Bad news first: Debbie Tucker Green’s play is not perfectly formed. The script’s first half, an extraordinarily poetic exploration of domestic abuse and its impact on those around the victim and the abuser, weaves together three essentially disconnected characters’ monologues, characters here separated from each other by lines of red sand that occasionally are crossed, and eventually physically disturbed, even as the monologic lines intersect and temporarily turn into dialogue. The story emerges slowly out of these separating and communicating lines, its temporality shifty (they begin as a narrative about the past, and about the aftermath of trauma, but shift in and out of that past as well), the characters’ moral positions first unclear, then compromised. In stark contrast to this highly evocative, elusive first act, the play’s second half stages a scene from the past the first half sketches: the abused neighbour, Jo, comes to the cafe where her neighbour, Amelia, is a cleaner, bleeding heavily — Amelia initially offers her little sympathy or help, but whether Jo has come for either is unclear. The language retains a certain poetic quality in this scene, too, but the action is presented in a far more straightforward dramatic mode. And then the play ends, with Jo bleeding to death on the cafe floor. Structurally, this left me a little dissatisfied: it’s a set-up that’s crying out for a third act, especially as the second half doesn’t resolve the majority of issues the first half raises. It’s an anecdotal counterpoint to the lyrical evocations that precede it, but the two halves don’t quite harmonize.

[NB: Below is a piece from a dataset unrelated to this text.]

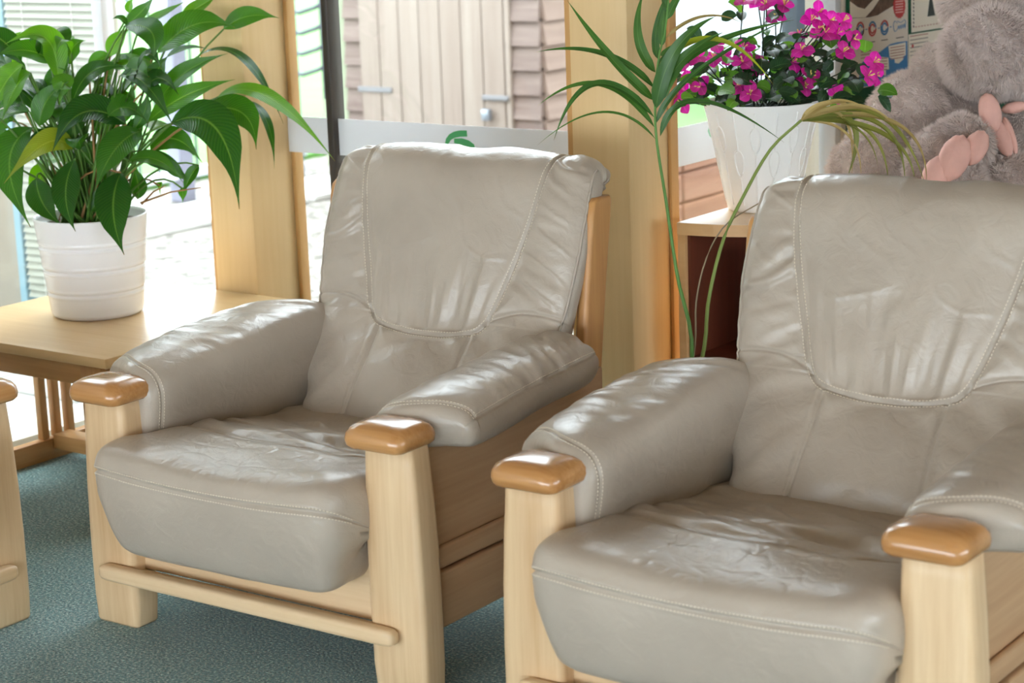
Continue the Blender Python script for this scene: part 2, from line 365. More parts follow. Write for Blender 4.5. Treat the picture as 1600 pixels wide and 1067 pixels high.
w2 = empty('window_2', (0, 0, 0), kind='structure', label='narrow window left of the lily pillar')
pane('pane', w2, XC + .03, -4.284, YA, YA + .006, .07, H - .02)
rbox('window_sill', XC, -4.284, YA - .03, YA + .04, 0, .07, .005, MATS['sill_pale'], w2, 2)
rbox('corner_post', XC - .02, XC + .025, YA - .02, YA + .03, 0, H, .004, plain('pale_frame', (214, 216, 222), .4), w2, 2)
w3 = empty('window_3', (0, 0, 0), kind='structure', label='glazed left wall beyond the side table')
pane('pane', w3, XC - .006, XC, 3.4, YA - .02, .06, H - .02)
rbox('window_sill', XC - .04, XC + .13, 3.4, YA - .03, 0, .045, .005, MATS['sill_pale'], w3, 2)
w4 = empty('window_4', (0, 0, 0), kind='structure', label='return window behind the flowering pot plant')
pane('pane', w4, XB - .006, XB, 4.46, 5.15, .07, H - .02); pane('pane', w4, XB - .006, XB, 5.2, 5.35, .07, H - .02)
rbox('mullion', XB - .03, XB + .02, 5.15, 5.2, 0, H, .004, BLUEG, w4, 2)
rbox('window_frame', XB - .02, XB + .035, 5.35, 5.385, 0, H, .003, plain('pale_frame', (214, 216, 222)), w4, 2)
rbox('window_sill', XB - .04, XB + .04, 4.46, 5.35, 0, .07, .005, MATS['sill_pale'], w4, 2)
for a, b in ((4.462, 5.149),):
    mb = MB(); mb.box(XB + .001, XB + .003, a, b, .87, .972); mb.build('frosted_band', FROST, w4)
PALEG = plain('logo_green_pale', (150, 205, 172), .6)
logo([[(1113, 189), (1108, 196), (1106, 205), (1109, 213), (1114, 217), (1113, 209), (1111, 204), (1112, 197)], [(1116, 199), (1126, 199), (1132, 207), (1124, 214), (1116, 211)]], lambda x, y: on_x(x, y, XB + .0035), w4, (.001, 0, 0), PALEG)

# fill panels added on the ceiling, out of view, to brighten the room
FILLD = bpy.data.materials.new('fill_diffuser'); FILLD.use_nodes = True
_n = FILLD.node_tree; _b = _n.nodes['Principled BSDF']; _b.inputs['Emission Color'].default_value = (1, .93, .84, 1); _b.inputs['Emission Strength'].default_value = .6
for i, (x, y) in enumerate(((-2.2, .8), (-.2, 2.2), (1.6, 3.8))):
    t = thing('fill_panel', ('added square fill light panel over the window end of the room', 'added square fill light panel in the middle of the room', 'added square fill light panel at the right of the room')[i], 'light', (x, y, H), 0, 'added fill light panels')
    rbox('fill_frame', -.33, .33, -.33, .33, -.03, 0, .004, WHITE, t, 2)
    mb = MB(); mb.box(-.30, .30, -.30, .30, -.034, -.031); mb.build('diffuser', FILLD, t)

# ------------------------------------------------------------------ outdoors
mb = MB(); mb.box(-30, 6, YA + .045, 45, -.14, -.03); mb.box(-30, XC - .055, -6, YA + .045, -.14, -.03); mb.build('ground_gravel', gravelmat(), kind='structure')
PAVE = plain('paving_stone', (196, 196, 192), .8, var=.08, vscale=6, bump=.3, bscale=60)
pv = empty('patio_paving', (0, 0, 0), kind='structure')
for i in range(3):
    for j in range(9):
        x = XC - .1 - .62 * (i + 1); y = .2 + j * .6
        rbox('paving_slab', x, x + .6, y, y + .58, -.03, -.012 + .004 * ((i * 3 + j) % 3), .006, PAVE, pv, 1)
for j in range(6):                                                    # slabs along the fence foot
    rbox('paving_slab', -7.75, -7.25, 4.9 + j * .62, 5.48 + j * .62, -.03, .0 + .004 * (j % 2), .006, PAVE, pv, 1)
LAWN = plain('bright_lawn', (66, 112, 40), .9, var=.25, vscale=3, bump=.6, bscale=40)
mb = MB(); mb.box(-40, -8.42, 2, 44, -.03, .0); mb.build('lawn_grass', LAWN, kind='stuff', label='bright green lawn beyond the yard fence', category='grass')
mb = MB(); mb.box(-8.41, -3, 9.4, 12.8, -.03, 0.0); mb.build('lawn_grass', LAWN, kind='stuff', label='strip of lawn behind the garden shed', category='grass')

# metal fence along the yard
FPOST = plain('grey_fence_post', (122, 122, 138), .5); FBAR = plain('fence_bar_black', (70, 74, 84), .5); PALE = plain('pale_timber', (140, 146, 122), .8, var=.06)
fn = thing('yard_fence', 'grey post and mesh fence in the yard behind the peace lily', 'fence', (-7.95, 5.4, -.03))
for y in (0.05, 1.03, 2.33, 3.2): rbox('fence_post', -.05, .05, y - .05, y + .05, 0, 1.9, .006, FPOST, fn, 1)
for z in (.12, 1.02): rbox('fence_rail', -.03, .03, -.4, 3.3, z, z + .05, .004, plain('pale_rail', (206, 210, 220), .5), fn, 1)
for i in range(26):
    mb = MB(); mb.tube([(0, -.35 + i * .14, .1), (0, -.35 + i * .14, 1.8)], .008, 6); mb.build('fence_bar', FBAR, fn)
for i in range(14):
    mb = MB(); mb.tube([(.03, .9, .2 + i * .1), (.03, 1.16, .2 + i * .1)], .004, 4); mb.build('mesh_wire', FBAR, fn)
gt = thing('yard_gate', 'dark rung gate with pale upright slats between fence and shed', 'gate', (-8.16, 9.1, -.03))
for i in range(9): rbox('gate_slat', .02 + i * .125, .09 + i * .125, 0, .03, 0, 1.7, .004, PALE, gt, 1)
for i in range(7):
    mb = MB(); z = .55 + i * .12; mb.tube([(-.16, -.06, z), (-.05, -.08, z - .01), (.06, -.07, z + .02), (.1, -.06, z + .04)], .014, 6); mb.build('gate_rung', FBAR, gt, True)
mb = MB(); mb.tube([(-.16, -.06, 0), (-.16, -.06, 1.5)], .025, 8); mb.tube([(.1, -.06, .4), (.1, -.06, 1.5)], .012, 8); mb.build('gate_upright', FBAR, gt, True)

# shed
SIDE = wood('shed_siding', (130, 114, 106), (96, 78, 72), 'x', .8, contrast=1.2); DOORW = wood('shed_door_wood', (146, 134, 124), (126, 110, 100), 'z', .8, scale=.6)
SIDEY = wood('shed_siding_side', (130, 110, 98), (104, 84, 74), 'y', .8)
sh = thing('garden_shed', 'weathered timber garden shed with clapboard siding and plank door', 'shed', (-6.97, 8.0, -.03))
def clap(x0, x1, z, h, mat, yv=False):
    """one lapped siding board, thick lower edge proud"""
    mb = MB(); P = [(0, z), (-.032, z), (-.010, z + h + .012), (0, z + h + .012)]
    if not yv: mb.prism([Vector((x0, y, zz)) for y, zz in P], (x1 - x0, 0, 0))
    else: mb.prism([Vector((1.22 - y, x0, zz)) for y, zz in P], (0, x1 - x0, 0))
    return mb.build('siding_board', mat, sh)
for i in range(17):
    z = .03 + i * .117
    clap(.0, .115, z, .117, SIDE); clap(1.03, 1.22, z, .117, SIDE); clap(0, 1.0, z, .117, SIDEY, True)
    clap(.115, 1.03, 1.83 + .117 * i, .117, SIDE) if i < 1 else None
mb = MB(); mb.box(0, 1.22, 0.001, .06, 0, 2.05); mb.box(1.16, 1.22, .06, 1.0, 0, 2.05); mb.box(0, .06, .06, 1.0, 0, 2.05); mb.box(0.06, 1.16, .94, 1.0, 0, 2.05); mb.build('shed_wall', SIDE, sh)
rbox('shed_roof', -.12, 1.36, -.14, 1.1, 2.05, 2.12, .01, plain('roof_felt', (96, 96, 98), .9), sh, 1)
dr = rbox('door', .118, 1.028, -.02, .0, .06, 1.83, .002, DOORW, sh, 1)
for i in range(7): rbox('door_board', .12 + i * .1297, .12 + (i + 1) * .1297 - .004, -.042, -.021, .06, 1.82, .003, DOORW, dr, 1)
for z in (.4, .60, 1.45): rbox('hinge', .10, .32, -.050, -.043, z, z + .026, .002, plain('galvanised', (120, 118, 120), .6, metal=.2), dr, 1)
lt = rbox('latch', .89, 1.05, -.056, -.043, .585, .610, .004, MATS['galvanised'], dr, 1)
rbox('door_frame', 1.0285, 1.06, -.04, 0, .03, 1.9, .003, DOORW, sh, 1)
pl = rbox('padlock', .905, .955, -.085, -.058, .49, .545, .006, plain('padlock_steel', (140, 146, 156), .3, metal=.8), sh, 2)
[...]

That said, this is a terrific production. Visually spare, it makes the most of its deliberately limited means: the lines of sand that first stand for the paper-thin walls of the characters’ terraced houses return in the second act as the trails of blood Jo is smearing over the floor Amelia has just cleaned so painstakingly; and in a desperate effort to keep the floor spotless, Amelia then creates new lines, now white, in the form of paper napkins as a walkway for the bleeding Jo, who’s now newly confined not between the red lines but on the white ones. It’s a visually arresting, metaphorically rigorous staging idea, beautifully simple and utterly compelling.

The three cast members, Kaleb Alexander, Lauren Brotman, and Cherissa Richards, are all excellent, and excellently directed by Jack Grinhaus. My heart sank when I first heard them delivering Green’s lines unaltered in a vaguely Carribbean-English London accent, but with the exception of a few glitches, they sustain that accent convincingly. And I soon understood why they chose to retain the play’s setting and voices (unlike, say, Seventh Stage’s recent Dora-nominated production of Bryony Lavery’s Stockholm). Green’s dialogue, while spare, often brutal, and largely free of imagery or metaphorical flights of fancy, is stunningly beautiful in its musicality, and this cast delivers it with a very impressive sense for the text’s cadences and rhythms, of which the inflections of the characters’ accents are an essential part. Green has been compared, perhaps inevitably given her subject matter, to Sarah Kane, but her language reminds me much more of dramatists such as Suzan Lori Parks — there is an abstract quality to her writing, for all its vulgarity, an investment in the sound and the melody of words and lines and sentences that finds poetry in language that at times makes the script sound like verbatim theatre. And yet, she is also writing in a social realist vein, and her characters could hardly be described as abstractions.

All of this poses a tremendous challenge for actors and director alike, and this company happily makes the most of them, striking a fine balance between psychological realism and a mode of delivering the lines that can at any moment surrender the character to the words and their sounds. One recurrent staging decision encapsulates their technique. Both Amelia (Richards) and her brother (?), Jason (Alexander), at various points cling to the black brick walls surrounding the narrow stage, Jason with pathological intensity, in a gesture that reads as a psychologically realist embodiment of anxiety; but they also turn those walls into an aid to vocal projection in those moments, letting them amplify and distort their words, and finding in that sound a rich note to add to the polyphony of Green’s score/script.

Dirty Butterfly may not be a play free of structural problems, but it is an intriguingly imperfect one; and this gorgeous, very accomplished, and rigorously conceived production makes the most of it. I’d love to see more shows like this.